On his release from prison Charles was deported to Britain where he became active in the Communist Party of Great Britain. He worked for many years in Berlin and Moscow for the Profintern (The Red International of Trade Unions). Kellermans review says Charles remained a member of the CPGB for the rest of his life. Well, by Charles account that is only just true! In the thirties in Moscow he ran into difficulties with the apparatchiks. He was too much of a free spirit for them.

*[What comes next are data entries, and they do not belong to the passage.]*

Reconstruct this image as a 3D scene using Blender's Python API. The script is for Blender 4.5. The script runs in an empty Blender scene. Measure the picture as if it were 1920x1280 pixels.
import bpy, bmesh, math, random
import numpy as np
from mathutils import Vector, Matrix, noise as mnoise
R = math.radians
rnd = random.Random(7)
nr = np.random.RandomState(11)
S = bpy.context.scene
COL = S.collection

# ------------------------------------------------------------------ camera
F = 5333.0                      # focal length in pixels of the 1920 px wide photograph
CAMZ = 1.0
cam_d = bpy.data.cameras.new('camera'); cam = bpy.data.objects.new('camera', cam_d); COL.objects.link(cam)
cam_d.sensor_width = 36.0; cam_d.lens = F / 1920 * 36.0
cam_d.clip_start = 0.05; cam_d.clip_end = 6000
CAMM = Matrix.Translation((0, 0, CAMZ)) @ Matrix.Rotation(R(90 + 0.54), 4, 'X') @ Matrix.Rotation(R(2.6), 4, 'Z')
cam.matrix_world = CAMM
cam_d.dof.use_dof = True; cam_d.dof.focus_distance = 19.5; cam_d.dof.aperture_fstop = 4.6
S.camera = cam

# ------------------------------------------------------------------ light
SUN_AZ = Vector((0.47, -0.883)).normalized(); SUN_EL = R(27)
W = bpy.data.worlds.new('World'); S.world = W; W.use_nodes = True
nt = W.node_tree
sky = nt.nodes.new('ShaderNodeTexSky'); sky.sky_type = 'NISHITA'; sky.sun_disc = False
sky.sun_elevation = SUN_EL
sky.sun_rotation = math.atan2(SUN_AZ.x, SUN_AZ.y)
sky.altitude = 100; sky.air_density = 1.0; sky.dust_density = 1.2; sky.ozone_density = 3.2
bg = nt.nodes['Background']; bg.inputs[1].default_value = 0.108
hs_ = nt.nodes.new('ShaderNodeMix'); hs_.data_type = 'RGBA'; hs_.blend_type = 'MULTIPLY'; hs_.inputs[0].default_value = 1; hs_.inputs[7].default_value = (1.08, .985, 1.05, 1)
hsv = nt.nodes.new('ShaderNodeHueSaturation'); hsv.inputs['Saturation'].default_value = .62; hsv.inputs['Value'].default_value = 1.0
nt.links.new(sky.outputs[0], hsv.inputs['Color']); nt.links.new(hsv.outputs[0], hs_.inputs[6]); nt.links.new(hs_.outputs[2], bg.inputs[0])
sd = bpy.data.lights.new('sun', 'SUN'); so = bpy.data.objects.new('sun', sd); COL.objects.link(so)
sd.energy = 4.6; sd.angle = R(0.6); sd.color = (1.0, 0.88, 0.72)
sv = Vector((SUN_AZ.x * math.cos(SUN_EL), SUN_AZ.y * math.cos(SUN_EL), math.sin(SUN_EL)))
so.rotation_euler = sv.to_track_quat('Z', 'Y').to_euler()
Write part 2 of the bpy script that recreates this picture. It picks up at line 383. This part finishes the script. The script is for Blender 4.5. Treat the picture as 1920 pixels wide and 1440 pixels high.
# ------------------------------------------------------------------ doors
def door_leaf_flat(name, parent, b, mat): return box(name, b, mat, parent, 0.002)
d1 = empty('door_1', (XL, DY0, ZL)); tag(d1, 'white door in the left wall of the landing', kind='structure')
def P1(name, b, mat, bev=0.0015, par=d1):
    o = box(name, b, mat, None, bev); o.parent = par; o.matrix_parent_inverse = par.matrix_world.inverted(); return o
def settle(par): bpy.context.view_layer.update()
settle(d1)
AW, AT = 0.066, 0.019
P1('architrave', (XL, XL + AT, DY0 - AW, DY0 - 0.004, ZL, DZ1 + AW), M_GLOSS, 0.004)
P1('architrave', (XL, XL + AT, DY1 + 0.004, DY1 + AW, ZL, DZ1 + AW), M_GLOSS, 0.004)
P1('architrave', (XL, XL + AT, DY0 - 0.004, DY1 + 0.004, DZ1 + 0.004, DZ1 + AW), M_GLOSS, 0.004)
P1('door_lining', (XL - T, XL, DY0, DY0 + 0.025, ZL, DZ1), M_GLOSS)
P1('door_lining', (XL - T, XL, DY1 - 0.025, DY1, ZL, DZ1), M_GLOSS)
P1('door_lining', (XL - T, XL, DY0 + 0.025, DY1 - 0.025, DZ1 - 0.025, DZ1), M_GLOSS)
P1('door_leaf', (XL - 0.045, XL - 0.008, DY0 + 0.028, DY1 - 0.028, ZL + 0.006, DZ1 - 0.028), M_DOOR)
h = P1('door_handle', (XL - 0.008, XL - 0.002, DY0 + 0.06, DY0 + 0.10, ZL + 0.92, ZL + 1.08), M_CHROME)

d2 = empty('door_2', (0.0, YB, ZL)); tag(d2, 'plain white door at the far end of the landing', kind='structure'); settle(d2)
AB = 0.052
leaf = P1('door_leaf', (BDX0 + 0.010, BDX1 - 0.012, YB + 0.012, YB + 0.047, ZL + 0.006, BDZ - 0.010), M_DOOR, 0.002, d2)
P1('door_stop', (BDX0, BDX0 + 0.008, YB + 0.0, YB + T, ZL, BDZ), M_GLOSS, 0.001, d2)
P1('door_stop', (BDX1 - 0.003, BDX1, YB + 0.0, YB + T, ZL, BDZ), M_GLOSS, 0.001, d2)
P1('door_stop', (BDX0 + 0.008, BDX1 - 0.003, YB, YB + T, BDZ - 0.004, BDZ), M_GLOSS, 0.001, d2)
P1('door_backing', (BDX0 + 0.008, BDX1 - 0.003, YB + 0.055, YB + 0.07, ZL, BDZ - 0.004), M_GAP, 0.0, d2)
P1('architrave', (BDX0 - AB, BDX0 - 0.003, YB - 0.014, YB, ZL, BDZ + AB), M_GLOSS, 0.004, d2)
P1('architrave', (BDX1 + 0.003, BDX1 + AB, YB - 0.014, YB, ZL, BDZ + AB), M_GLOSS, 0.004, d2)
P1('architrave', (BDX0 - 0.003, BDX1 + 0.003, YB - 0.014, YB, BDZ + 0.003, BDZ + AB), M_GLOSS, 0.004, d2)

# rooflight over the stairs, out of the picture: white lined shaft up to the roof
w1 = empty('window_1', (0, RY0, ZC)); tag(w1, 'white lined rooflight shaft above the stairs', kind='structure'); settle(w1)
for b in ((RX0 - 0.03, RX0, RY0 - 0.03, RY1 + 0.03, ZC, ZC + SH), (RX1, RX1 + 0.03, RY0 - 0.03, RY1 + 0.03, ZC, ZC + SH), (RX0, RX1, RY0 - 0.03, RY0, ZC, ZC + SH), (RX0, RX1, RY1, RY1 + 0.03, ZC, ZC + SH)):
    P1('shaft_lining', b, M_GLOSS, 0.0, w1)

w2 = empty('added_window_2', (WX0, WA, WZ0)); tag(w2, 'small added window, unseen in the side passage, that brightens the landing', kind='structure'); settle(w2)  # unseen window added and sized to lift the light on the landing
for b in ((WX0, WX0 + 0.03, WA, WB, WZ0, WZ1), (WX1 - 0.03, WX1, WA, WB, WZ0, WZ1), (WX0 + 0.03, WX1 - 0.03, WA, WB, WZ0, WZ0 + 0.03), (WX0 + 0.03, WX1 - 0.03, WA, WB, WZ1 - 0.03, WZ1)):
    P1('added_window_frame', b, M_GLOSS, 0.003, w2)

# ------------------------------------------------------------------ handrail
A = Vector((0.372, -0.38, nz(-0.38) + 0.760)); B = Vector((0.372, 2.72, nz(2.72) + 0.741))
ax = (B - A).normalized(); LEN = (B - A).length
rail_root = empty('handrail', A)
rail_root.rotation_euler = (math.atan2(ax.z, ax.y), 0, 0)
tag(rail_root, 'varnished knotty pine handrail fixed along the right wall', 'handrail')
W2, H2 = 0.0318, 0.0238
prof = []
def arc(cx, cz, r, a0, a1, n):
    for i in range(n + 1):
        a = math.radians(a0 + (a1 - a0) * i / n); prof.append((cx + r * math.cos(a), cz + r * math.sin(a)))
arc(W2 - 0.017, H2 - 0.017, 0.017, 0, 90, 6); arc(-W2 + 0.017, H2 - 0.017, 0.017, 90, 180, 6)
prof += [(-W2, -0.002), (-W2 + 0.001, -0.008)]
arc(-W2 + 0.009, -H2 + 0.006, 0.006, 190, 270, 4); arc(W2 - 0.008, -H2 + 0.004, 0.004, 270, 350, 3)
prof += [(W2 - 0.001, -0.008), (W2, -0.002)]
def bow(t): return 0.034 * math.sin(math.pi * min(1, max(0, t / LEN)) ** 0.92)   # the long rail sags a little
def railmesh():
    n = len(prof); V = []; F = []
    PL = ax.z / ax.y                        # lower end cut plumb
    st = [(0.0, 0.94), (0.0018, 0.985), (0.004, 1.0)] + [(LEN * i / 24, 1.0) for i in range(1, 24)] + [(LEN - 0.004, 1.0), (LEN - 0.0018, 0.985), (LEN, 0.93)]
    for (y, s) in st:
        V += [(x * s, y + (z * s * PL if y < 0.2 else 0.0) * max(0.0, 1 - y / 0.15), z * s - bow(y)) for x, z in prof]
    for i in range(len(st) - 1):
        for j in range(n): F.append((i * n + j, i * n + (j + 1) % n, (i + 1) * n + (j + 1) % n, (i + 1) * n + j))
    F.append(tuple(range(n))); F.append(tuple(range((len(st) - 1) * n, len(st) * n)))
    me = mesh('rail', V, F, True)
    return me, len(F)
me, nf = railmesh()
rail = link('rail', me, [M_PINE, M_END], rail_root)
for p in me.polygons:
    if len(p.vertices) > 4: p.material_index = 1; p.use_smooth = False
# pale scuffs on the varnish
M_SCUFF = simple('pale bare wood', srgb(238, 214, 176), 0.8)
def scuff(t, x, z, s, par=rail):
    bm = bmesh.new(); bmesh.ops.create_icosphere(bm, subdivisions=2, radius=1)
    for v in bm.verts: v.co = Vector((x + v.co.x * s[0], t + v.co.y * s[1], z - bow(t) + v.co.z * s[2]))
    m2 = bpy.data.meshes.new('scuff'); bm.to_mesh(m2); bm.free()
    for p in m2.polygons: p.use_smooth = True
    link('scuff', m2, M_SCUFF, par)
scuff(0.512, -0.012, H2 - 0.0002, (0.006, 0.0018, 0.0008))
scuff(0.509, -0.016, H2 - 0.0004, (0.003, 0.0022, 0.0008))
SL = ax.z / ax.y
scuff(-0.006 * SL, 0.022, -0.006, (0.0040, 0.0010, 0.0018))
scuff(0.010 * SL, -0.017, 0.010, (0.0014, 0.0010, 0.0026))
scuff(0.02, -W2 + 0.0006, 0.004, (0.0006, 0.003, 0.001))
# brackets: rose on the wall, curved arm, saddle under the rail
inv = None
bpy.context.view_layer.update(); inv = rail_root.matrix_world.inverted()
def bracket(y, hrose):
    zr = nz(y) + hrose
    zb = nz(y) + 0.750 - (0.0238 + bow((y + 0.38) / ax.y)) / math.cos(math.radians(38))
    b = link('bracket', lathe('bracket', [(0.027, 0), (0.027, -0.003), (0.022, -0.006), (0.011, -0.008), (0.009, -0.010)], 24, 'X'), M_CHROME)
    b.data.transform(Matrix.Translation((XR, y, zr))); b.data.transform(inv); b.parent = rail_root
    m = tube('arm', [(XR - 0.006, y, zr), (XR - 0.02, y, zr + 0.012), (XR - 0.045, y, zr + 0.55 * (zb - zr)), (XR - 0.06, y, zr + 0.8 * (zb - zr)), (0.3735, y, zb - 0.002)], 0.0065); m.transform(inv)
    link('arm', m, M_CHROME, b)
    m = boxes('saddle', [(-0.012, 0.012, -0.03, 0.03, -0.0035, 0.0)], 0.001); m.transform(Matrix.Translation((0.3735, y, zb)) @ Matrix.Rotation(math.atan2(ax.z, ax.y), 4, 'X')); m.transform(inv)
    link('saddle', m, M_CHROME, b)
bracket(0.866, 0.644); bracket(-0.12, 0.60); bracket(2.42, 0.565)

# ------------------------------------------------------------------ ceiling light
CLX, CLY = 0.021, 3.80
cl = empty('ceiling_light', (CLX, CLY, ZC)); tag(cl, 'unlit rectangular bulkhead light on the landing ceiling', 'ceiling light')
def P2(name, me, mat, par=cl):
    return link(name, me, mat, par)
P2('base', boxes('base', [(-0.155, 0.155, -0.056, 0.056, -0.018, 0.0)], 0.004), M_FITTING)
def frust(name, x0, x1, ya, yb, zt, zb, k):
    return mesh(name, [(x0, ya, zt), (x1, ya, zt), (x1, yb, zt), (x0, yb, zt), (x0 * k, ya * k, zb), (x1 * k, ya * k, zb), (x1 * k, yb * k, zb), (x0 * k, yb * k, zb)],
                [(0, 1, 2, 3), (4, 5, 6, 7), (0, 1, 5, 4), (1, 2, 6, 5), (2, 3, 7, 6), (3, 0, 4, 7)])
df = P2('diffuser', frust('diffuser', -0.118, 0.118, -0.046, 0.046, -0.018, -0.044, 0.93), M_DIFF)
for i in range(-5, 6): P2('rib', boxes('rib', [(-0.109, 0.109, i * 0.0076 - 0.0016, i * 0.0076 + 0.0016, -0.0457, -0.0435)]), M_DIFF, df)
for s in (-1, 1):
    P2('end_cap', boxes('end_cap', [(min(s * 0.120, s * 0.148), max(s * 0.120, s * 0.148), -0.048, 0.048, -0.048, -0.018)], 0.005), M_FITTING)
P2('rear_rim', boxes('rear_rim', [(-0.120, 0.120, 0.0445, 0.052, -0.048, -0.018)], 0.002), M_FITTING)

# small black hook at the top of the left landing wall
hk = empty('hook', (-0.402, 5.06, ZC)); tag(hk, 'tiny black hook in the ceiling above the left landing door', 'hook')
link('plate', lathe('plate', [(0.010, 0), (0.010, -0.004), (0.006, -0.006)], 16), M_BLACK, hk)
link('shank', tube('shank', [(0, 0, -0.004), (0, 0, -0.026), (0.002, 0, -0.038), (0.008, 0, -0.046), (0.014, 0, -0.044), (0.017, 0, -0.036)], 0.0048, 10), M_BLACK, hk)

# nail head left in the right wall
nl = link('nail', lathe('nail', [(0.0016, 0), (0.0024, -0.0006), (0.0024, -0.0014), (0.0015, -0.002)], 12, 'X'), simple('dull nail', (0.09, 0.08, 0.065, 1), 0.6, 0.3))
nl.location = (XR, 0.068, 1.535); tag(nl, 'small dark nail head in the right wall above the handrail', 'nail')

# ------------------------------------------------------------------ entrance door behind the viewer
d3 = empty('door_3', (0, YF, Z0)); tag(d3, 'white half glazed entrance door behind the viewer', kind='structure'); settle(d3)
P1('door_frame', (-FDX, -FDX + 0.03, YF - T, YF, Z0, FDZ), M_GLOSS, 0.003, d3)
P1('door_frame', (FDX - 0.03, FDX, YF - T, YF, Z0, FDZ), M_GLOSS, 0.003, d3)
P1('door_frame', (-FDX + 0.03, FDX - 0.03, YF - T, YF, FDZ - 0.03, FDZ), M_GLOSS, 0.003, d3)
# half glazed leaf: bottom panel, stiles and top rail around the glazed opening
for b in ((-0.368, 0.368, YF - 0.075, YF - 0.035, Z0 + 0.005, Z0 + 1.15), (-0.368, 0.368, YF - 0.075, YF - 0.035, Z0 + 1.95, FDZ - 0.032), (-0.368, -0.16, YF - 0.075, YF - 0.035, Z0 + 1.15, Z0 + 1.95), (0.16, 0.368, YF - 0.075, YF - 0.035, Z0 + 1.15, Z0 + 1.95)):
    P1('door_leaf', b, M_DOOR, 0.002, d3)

Apparently he was openly homosexual although I was blissfully unaware of that when I knew him.
They kicked him out of Moscow and according to Charles demanded his expulsion from the CPGB. It seems that Harry Pollit, then leader of the CPGB ‘took care’ of Charles’ Party Card until ‘better times’ post 1956? Charles was interviewed for the Sussex Society for the Study of Labour History in 1973 and it would be interesting to know what he told them!
In 1930 Charles wrote ‘The Rambling Kid’, A Novel about the IWW. It has been republished by the Charles H Kerr Publishing Company of Chicago with an introduction by Steve Kellerman.
Some people have said it is an autobiography. I think not, although the character of the heroes close friend Elsie is interesting from that view. "Elsie was a tall, handsome youth, the son of middle-class parents in St. Paul… His somewhat languid unhurried air, and his refined pronunciation, had earned him the feminine nickname."
I lost touch with Charles when I left Brighton. Kellerman says he died in isolation in Brighton in 1974. I am sorry for that.